* **EXERCISE MATERIAL**
○ ○ ○ ○

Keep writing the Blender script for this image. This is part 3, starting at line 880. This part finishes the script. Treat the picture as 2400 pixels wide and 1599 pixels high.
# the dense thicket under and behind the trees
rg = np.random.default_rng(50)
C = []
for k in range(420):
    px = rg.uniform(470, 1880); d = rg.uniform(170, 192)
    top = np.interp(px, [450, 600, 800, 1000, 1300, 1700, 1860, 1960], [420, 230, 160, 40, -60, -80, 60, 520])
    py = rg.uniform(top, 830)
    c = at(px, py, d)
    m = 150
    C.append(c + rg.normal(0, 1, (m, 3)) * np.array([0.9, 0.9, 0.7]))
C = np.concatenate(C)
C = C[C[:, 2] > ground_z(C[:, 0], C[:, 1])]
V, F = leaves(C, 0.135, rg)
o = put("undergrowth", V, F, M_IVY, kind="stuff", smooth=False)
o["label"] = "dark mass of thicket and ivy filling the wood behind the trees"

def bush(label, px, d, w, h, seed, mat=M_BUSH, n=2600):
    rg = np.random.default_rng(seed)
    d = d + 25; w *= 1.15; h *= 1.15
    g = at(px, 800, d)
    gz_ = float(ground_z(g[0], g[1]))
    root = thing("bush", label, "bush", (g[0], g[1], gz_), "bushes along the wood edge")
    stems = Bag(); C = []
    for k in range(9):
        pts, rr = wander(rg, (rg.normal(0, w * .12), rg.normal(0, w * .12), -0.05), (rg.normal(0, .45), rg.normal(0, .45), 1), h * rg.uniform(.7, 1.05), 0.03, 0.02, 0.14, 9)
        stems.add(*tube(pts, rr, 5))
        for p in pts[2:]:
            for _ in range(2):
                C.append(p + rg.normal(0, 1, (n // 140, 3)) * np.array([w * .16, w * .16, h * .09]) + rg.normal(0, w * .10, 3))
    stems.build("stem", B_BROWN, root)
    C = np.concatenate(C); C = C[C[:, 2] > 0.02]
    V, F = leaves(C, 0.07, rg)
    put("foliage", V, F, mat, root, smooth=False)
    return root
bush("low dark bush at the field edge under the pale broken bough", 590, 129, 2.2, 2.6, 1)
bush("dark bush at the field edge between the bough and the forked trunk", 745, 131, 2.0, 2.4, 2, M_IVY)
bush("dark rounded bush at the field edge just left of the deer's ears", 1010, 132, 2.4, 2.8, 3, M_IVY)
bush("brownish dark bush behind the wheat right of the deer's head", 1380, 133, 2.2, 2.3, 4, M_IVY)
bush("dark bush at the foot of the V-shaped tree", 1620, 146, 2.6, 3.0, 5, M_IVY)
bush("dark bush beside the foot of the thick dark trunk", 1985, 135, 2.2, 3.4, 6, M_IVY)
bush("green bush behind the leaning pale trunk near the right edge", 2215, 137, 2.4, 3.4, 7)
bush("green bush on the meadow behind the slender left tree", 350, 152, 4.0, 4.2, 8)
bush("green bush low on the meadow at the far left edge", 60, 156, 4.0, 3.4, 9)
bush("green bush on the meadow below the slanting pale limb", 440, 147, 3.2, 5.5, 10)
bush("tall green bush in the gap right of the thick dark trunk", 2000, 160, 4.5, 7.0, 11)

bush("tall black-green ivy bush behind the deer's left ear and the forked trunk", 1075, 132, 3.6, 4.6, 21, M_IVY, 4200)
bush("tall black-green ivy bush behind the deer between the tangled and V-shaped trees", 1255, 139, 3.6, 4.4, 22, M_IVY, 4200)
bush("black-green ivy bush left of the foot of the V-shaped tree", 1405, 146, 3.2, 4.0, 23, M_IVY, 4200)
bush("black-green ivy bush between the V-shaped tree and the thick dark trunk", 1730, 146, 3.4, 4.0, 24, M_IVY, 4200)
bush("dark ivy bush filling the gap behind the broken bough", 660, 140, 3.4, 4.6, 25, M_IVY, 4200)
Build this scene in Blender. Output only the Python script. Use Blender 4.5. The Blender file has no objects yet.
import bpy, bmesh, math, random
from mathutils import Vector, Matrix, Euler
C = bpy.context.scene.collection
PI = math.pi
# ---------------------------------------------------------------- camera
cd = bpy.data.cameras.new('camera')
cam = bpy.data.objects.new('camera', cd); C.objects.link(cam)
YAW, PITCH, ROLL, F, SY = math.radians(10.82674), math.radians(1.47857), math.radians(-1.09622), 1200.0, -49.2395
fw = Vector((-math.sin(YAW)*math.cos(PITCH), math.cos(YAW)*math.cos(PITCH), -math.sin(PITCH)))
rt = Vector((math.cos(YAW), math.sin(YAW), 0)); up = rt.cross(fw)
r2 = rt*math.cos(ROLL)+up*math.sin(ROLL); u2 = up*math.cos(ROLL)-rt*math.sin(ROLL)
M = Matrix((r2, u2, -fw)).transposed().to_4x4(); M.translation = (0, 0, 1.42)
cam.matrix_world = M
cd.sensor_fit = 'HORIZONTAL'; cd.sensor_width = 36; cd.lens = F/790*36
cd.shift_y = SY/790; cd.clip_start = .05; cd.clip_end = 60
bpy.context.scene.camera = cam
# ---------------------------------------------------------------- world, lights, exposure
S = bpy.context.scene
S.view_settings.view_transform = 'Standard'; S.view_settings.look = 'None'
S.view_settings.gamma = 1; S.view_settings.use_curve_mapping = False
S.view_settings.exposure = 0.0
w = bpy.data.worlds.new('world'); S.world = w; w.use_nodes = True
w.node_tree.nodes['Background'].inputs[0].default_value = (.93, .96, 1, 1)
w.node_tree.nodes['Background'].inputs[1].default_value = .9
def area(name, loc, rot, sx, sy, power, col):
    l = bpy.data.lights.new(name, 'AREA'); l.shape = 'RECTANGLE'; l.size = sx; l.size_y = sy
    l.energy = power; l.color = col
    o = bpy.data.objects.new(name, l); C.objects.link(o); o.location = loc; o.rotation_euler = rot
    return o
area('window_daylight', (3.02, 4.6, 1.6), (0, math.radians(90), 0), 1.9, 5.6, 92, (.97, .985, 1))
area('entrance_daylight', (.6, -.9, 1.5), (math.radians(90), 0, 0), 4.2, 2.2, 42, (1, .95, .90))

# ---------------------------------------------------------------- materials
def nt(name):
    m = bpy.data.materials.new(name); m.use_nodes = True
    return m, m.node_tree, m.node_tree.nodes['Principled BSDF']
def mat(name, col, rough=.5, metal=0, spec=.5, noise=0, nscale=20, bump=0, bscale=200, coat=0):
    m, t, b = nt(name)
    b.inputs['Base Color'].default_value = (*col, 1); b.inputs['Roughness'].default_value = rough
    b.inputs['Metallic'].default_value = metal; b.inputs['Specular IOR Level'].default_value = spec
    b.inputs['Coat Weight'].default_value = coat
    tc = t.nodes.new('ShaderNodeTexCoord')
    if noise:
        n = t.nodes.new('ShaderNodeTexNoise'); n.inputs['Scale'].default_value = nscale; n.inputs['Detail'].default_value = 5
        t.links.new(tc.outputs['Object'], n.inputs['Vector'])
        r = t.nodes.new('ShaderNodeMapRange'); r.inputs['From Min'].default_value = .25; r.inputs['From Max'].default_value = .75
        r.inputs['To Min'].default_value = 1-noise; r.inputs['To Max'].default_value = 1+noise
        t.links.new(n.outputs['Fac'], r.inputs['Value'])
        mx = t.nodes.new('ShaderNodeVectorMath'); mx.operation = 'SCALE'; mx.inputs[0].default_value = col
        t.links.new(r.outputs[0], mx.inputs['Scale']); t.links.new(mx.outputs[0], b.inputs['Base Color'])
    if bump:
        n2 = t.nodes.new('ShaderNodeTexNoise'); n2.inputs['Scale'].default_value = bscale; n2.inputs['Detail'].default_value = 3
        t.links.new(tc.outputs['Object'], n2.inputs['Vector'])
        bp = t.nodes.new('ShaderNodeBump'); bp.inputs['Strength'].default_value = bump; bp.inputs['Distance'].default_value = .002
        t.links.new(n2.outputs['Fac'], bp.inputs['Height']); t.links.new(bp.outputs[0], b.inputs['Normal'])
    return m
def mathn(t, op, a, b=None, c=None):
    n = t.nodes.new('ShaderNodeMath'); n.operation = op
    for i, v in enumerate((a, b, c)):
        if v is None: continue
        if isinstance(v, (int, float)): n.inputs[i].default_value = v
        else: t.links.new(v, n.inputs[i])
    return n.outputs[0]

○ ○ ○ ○

* **REQUIRED TASK**
Print the lines above, unchanged, from the start of the records to the line with "mass of thicket", including that final line.

* **RESULT OF THE EXERCISE**
Keep writing the Blender script for this image. This is part 3, starting at line 880. This part finishes the script. Treat the picture as 2400 pixels wide and 1599 pixels high.
# the dense thicket under and behind the trees
rg = np.random.default_rng(50)
C = []
for k in range(420):
    px = rg.uniform(470, 1880); d = rg.uniform(170, 192)
    top = np.interp(px, [450, 600, 800, 1000, 1300, 1700, 1860, 1960], [420, 230, 160, 40, -60, -80, 60, 520])
    py = rg.uniform(top, 830)
    c = at(px, py, d)
    m = 150
    C.append(c + rg.normal(0, 1, (m, 3)) * np.array([0.9, 0.9, 0.7]))
C = np.concatenate(C)
C = C[C[:, 2] > ground_z(C[:, 0], C[:, 1])]
V, F = leaves(C, 0.135, rg)
o = put("undergrowth", V, F, M_IVY, kind="stuff", smooth=False)
o["label"] = "dark mass of thicket and ivy filling the wood behind the trees"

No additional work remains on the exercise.